Mein Liebster und ich haben uns neulich mal wieder einen spannenden Roman vorgelesen: ZERO. Sie wissen, was du tust von Marc Elsberg. Beim Lesen fragt man sich ständig, wie viel davon schon längst Realität ist – oder bald sein wird.

Minidrohnen bedrohen den US-amerikanischen Präsidenten und seine Familie – live im Internet zu verfolgen, damit alle sehen, dass selbst der vielleicht am besten beschützte Mensch der Welt nicht vor ihnen sicher ist: vor ZERO, einer Gruppe von Internetaktivsten, die mit solchen Aktionen und kleinen Filmen die Menschheit vor den Gefahren der Datenkraken warnen wollen. So heißt auch die Message am Ende der Filme stets: „Im Übrigen bin ich der Meinung, dass Datenkraken zerschlagen werden müssen.“ Natürlich ein putziger Verweis auf Catos „Ceterum censeo, Carthaginem esse delendam.“

ZERO weckt das Interesse aller Medien, darunter auch des Daily, dessen Chefredakteur Anthony die famose Idee hat, ZERO selbst zu fangen – also mit Hilfe der Leserschaft. Seine Mitarbeiterin Cynthia Bonsant – die Hauptfigur des Romans – stattet er mit Datenbrille, Smartwatch &c. aus, damit sie, technologisch auf dem Quivive, über das Geschehen berichten kann.

Cynthia, Anfang vierzig, ist zunächst skeptisch, dann aber doch fasziniert von der Datenbrille und den Möglichkeiten. Ihre Tochter Vi erst recht. Sie leiht sich die Brille aus und da geschieht ein Unglück: Ein Junge aus ihrer Clique erkennt mit Hilfe der Datenbrille unterwegs einen polizeilich gesuchten Mann und verfolgt ihn. Dabei wird er von ihm erschossen.

Wie konnte das passieren, wer ist schuld? Cynthia, Vi, die Datenbrille oder das Unternehmen Freeme, das seinen Nutzern ActApps anbietet, mit denen sie sich selbst optimieren können? Die Apps geben nicht nur Tipps zum Flirten, sie motivieren dazu, effizienter zu lernen, mehr Sport zu machen, sich gesünder zu ernähren, selbstbewusster zu werden – und theoretisch könnten sie die Menschen noch zu ganz anderen Verhaltensweisen bringen. Oder tun sie das sogar schon? Denn warum wurde der Junge so risikofreudig, dass er einen polizeilich Gesuchten selbst verfolgt hat?

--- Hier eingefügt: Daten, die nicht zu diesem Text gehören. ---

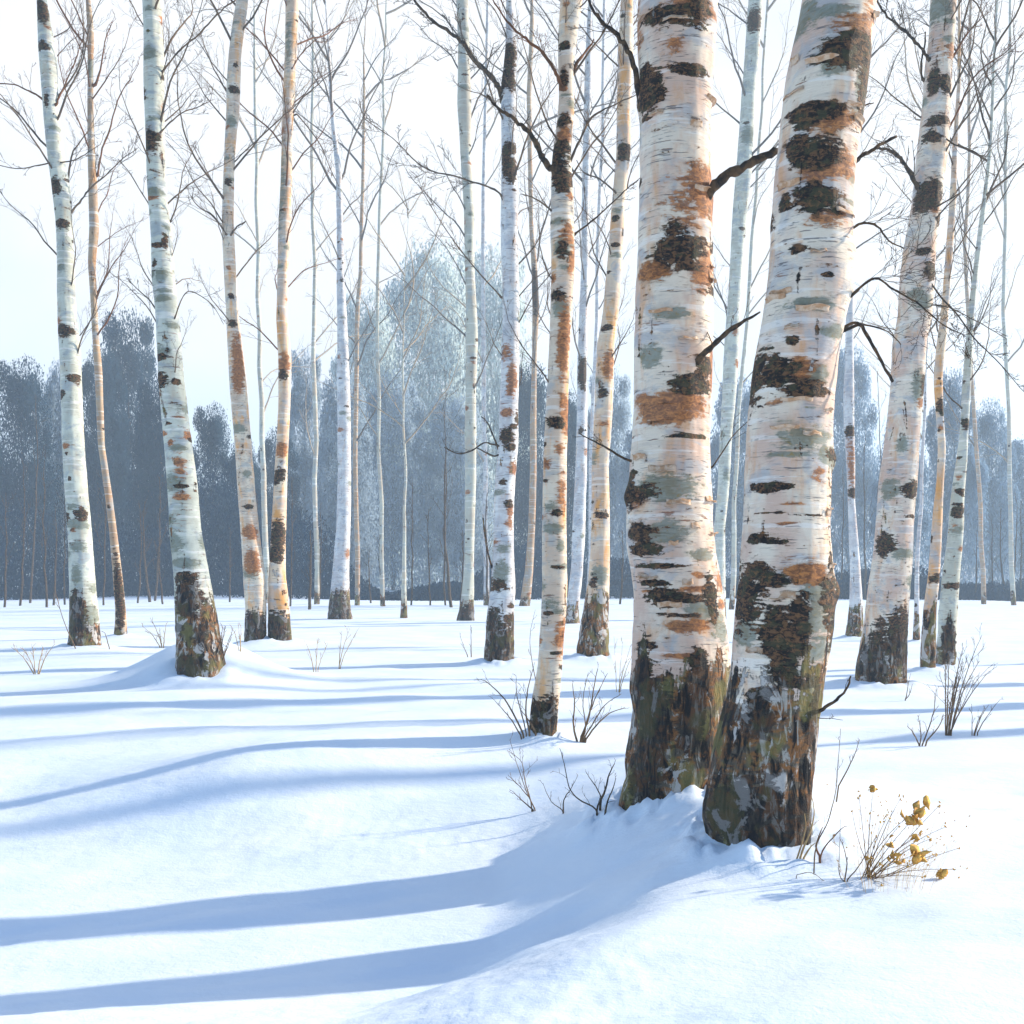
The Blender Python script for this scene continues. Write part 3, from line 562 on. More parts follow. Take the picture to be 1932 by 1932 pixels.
KIND_NAME = 'birch_tree'
for ti, T in enumerate(TREES):
    k = T['k']; d = T['d']; s = d/F; p = T['p']
    near = k.get('near', False); bk = k.get('back', False)
    rpx = T['pts'][-1][2]
    nc = 150 if near else (20 if bk else (56 if rpx > 50 else 40))
    step = .012 if near else (.10 if bk else .022*max(.6, d/14))
    m, foot, cen, ztop = trunk_mesh(T['pts'], d, M[T['mat']], 31+ti, nc, step, extend=k['extend'], flare=k['flare'], marks=k.get('marks', ()),
        rough=k['rough'], auto=k.get('auto', 0), bumps=k.get('bumps', ()), lobes=k.get('lobes', 5), wob=.028 if near else .045, base0=p)
    nm = 'brown_sapling' if T['mat'] == 'brown' else 'birch_tree'
    root = empty(nm, foot)
    tag(root, T['label'], 'tree', 'faint thin trees far back' if bk else ('two nearest birch trunks' if near else 'birches standing in the snow'))
    link('trunk', m, root)
    # traced limbs
    for li, (lm, w0, w1, poly, drift, ntw, ltw) in enumerate(k.get('limbs', ())):
        rng = random.Random(ti*50+li)
        n = len(poly); L = []; 
        z0 = CAMH-(poly[0][1]-YH)*s
        c0, r0 = cen(z0)
        side = (poly[0][0]-W/2)*s - c0.x
        ysurf = c0.y - math.sqrt(max(0, r0*r0 - min(abs(side), r0*.98)**2))
        dense = []
        for i in range(n-1):
            for q in range(4):
                dense.append((i+q/4))
        dense.append(n-1)
        pts = []
        for f in dense:
            i = min(int(f), n-2); t = f-i
            P0 = Vector(poly[max(i-1, 0)]); P1 = Vector(poly[i]); P2 = Vector(poly[i+1]); P3 = Vector(poly[min(i+2, n-1)])
            c = .5*((2*P1) + (P2-P0)*t + (2*P0-5*P1+4*P2-P3)*t*t + (3*P1-P0-3*P2+P3)*t**3)
            dd = ysurf + r0*.25 + (drift*.6 if near else drift)*f/(n-1) 
            pts.append(ray(c.x, c.y, dd) - foot + Vector((0, rng.gauss(0, .25)*w0*s, rng.gauss(0, .12)*w1*s)))
        rad = [max(.0012, (w0*(1-i/(len(pts)-1))**.8 + w1*(1-(1-i/(len(pts)-1))**.8))*.5*s*(1+.10*rng.gauss(0, 1))) for i in range(len(pts))]
        rad[0] *= 1.5
        inner = pts[0].lerp(c0 - foot, .55); inner.z = pts[0].z - r0*.35
        pts.insert(0, inner); rad.insert(0, rad[0]*1.15)
        mb = MB(); mb.tube(pts, rad, 9 if w0 > 8 else 6)
        if ntw: side_twigs(mb, pts, ltw*1.5*(1.0 if near else d/11), rad[len(rad)//2]*.8, rng, ntw, 2, .03, (.35, .85), .25, max(.0011, .26*s*1.9))
        link('branch', mb.mesh('branch', M[lm]), root)
    if near:
        rg = random.Random(77+ti)
        for q in range(22):
            z = rg.uniform(foot.z+.9, CAMH+YH*s*.98); c, r = cen(z)
            th0 = -rg.uniform(.25, 2.9); wid = rg.uniform(.05, .16)/r; hh_ = rg.uniform(.010, .035); cur = rg.uniform(.012, .03)
            mb = MB(); n1 = 9; n2 = 5
            up_ = rg.choice((-1, 1))
            for a_ in range(n1):
                f1 = a_/(n1-1)
                for b_ in range(n2):
                    f2 = b_/(n2-1); an = th0 + wid*(f1-.5)
                    lift = cur*f2*f2*math.sin(math.pi*(.15+.7*f1)) + .002
                    rr_ = r*1.012 + lift
                    mb.v.append(Vector((c.x+math.cos(an)*rr_, c.y+math.sin(an)*rr_, z + up_*hh_*math.sin(f2*1.9) + .004*math.sin(f1*9+q))) - foot)
            for a_ in range(n1-1):
                for b_ in range(n2-1):
                    p_ = a_*n2+b_; mb.f.append((p_, p_+1, p_+n2+1, p_+n2))
            o = link('bark_curl', mb.mesh('bark_curl', M['curl']), root)
            md = o.modifiers.new('thickness', 'SOLIDIFY'); md.thickness = .0016
    # remaining branches from the shared pool
    nb = k.get('nb', 0); pk = k.get('pk', 'near')
    if bk: pk = 'farpale' if ti % 3 else 'far'
    elif d > 22 and pk == 'near': pk = 'far'
    rg = random.Random(900+ti)
    nb = int(nb*(.7 if bk else 1.05))
    if nb:
        y0, y1 = k['span']; PL = pool(pk)
        for i in range(nb):
            yy = y0 + (y1-y0)*((i+rg.random())/nb)**1.25
            z = CAMH-(yy-YH)*s
            if z > ztop-.2: z = ztop - .2 - rg.random()
            c, r = cen(z)
            az = (0 if rg.random() < .5 else math.pi) + rg.gauss(0, .75)
            el = rg.uniform(.72, 1.2)
            dr = Vector((math.cos(az)*math.cos(el), math.sin(az)*math.cos(el), math.sin(el)))
            o = link('branch', PL[rg.randrange(len(PL))], root)
            q = Vector((0, 0, 1)).rotation_difference(dr) @ Quaternion((0, 0, 1), rg.uniform(0, 6.28))
            o.rotation_mode = 'QUATERNION'; o.rotation_quaternion = q
            Lb = rg.uniform(150, 300)*s*(1.0 if yy < 400 else .75)
            o.scale = (Lb, Lb, Lb); o.location = c - foot + dr*r*.4
        # more crown above the frame
        for i in range(3 if bk else 5):
            z = ztop - rg.random()*max(.5, (ztop-(CAMH+YH*s)))
            c, r = cen(z); az = rg.uniform(0, 6.28); el = rg.uniform(.6, 1.1)
            dr = Vector((math.cos(az)*math.cos(el), math.sin(az)*math.cos(el), math.sin(el)))
            o = link('branch', PL[rg.randrange(len(PL))], root); o.rotation_mode = 'QUATERNION'
            o.rotation_quaternion = Vector((0, 0, 1)).rotation_difference(dr) @ Quaternion((0, 0, 1), rg.uniform(0, 6.28))
            Lb = min(2.6, 240*s); o.scale = (Lb,)*3; o.location = c - foot

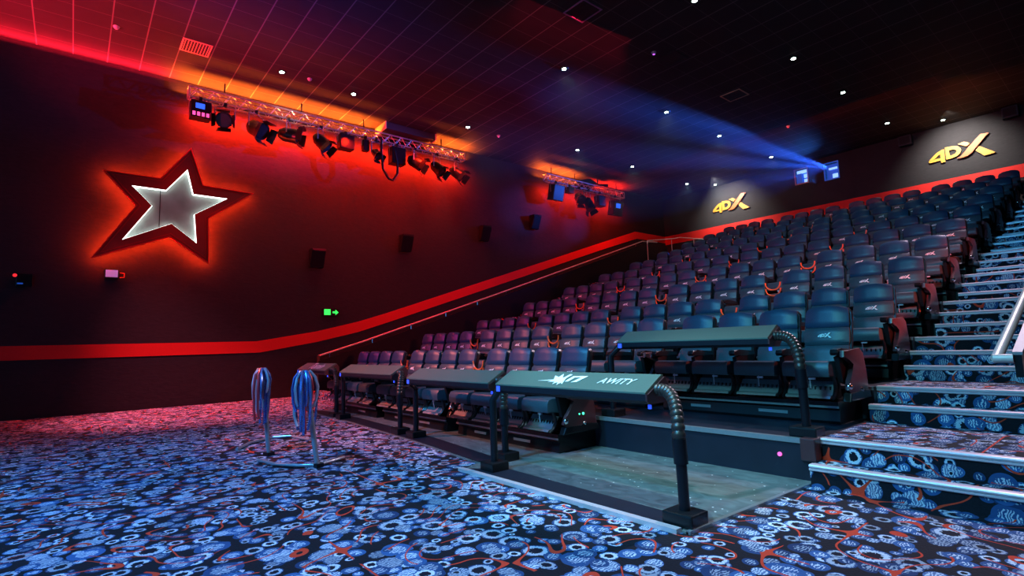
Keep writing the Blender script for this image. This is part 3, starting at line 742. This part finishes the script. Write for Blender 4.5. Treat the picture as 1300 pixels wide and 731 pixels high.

Weitere Akteure bei der Jagd auf ZERO sind Geheimdienste, die Polizei, Freemee und ein weiteres, übergeordnetes und mit allen möglichen anderen vernetztes Unternehmen, dessen Boss seine Allmachtsfantasien verwirklichen will. Aus entsprechend vielen Perspektiven wird der Roman erzählt, was das Vorlesen bzw. Folgen sämtlicher Haupt- und Nebenfiguren anfangs zu einer kleinen Herausforderung werden lässt. Noch mehr aber die Sprache. Lauter kurze Sätze. Vielleicht will. Man ja. Die Leserinnen und Leser. Nicht überfordern. Und alles im Präsens. Was ich aber okay fand. Also, sprachlich nicht so meins, aber die Handlung hat es wieder gutgemacht.

Der Roman thematisiert aktuelle und künftige Gefahren, die sich daraus ergeben, wenn man sich allzu ungezwungen im Netz bewegt und den Freuden des technologischen Fortschritts frönt. Schon heute werden unsere Daten fleißig gesammelt. Das Unternehmen Freemee tut dies auch und gaukelt seinen Usern zugleich vor, sie könnten ihre Daten selbst verwalten und auf Wunsch auch verkaufen. Dass die User dabei allerdings ihre Privatsphäre völlig aufgeben und zu allem möglichen manipuliert werden können, erfahren sie nicht. Stattdessen versuchen sich alle selbst zu optimieren mit den ActApps, denn verbessern sich ihre Persönlichkeitswerte, so steigt auch der Wert ihrer Daten.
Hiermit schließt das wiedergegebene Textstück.